The US Outspent China on AI 23 to 1
The US outspent China on AI 23 to 1 last year. It didn't work.
Stanford's 2026 AI Index puts a number on it: the gap between US and Chinese AI output has closed to 2.7%.
The US poured $285.9 billion into private AI investment last year. China spent $12.4 billion. Twenty-three times more capital. Roughly the same output.
And while we're still running pilots, millions of ordinary Chinese citizens are already using personal AI agents (they call them "lobsters") to trade stocks, post content, and automate their daily lives.
This isn't a model benchmarks story. It's a capital efficiency story. And if you're a business owner watching your AI budget grow while your results don't, that gap should feel familiar.
The companies I talk to are spending real money on AI tooling, platforms, and headcount. Most of them can't tell you what they've gotten back (and I've asked). Not because AI doesn't work, but because spending more has become the strategy. Bigger model, more licenses, another vendor.

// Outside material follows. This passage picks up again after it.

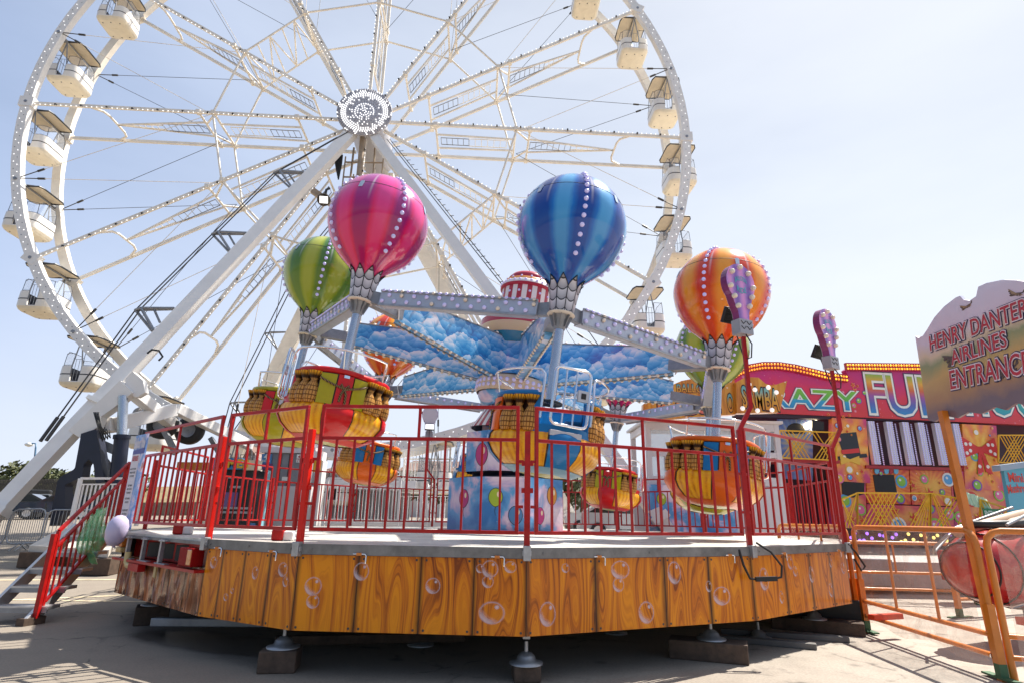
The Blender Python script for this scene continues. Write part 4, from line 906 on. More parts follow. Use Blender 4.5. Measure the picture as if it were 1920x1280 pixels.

China's results say otherwise. The teams winning aren't the ones spending the most. They're the ones picking a clear problem and shipping a solution.
What gets me though is the way most companies evaluate AI: they're relying on the vendor's scorecard. Public benchmarks that try to measure everything for everyone and end up measuring nothing for you. Your business has specific problems, specific data, specific workflows. The only benchmark that matters is the one you build yourself: does this model do this task better than what we had before, and at what cost?
Skip the leaderboard. Build your own test. Run the models against your actual work. That's how you stop buying hype and start buying results.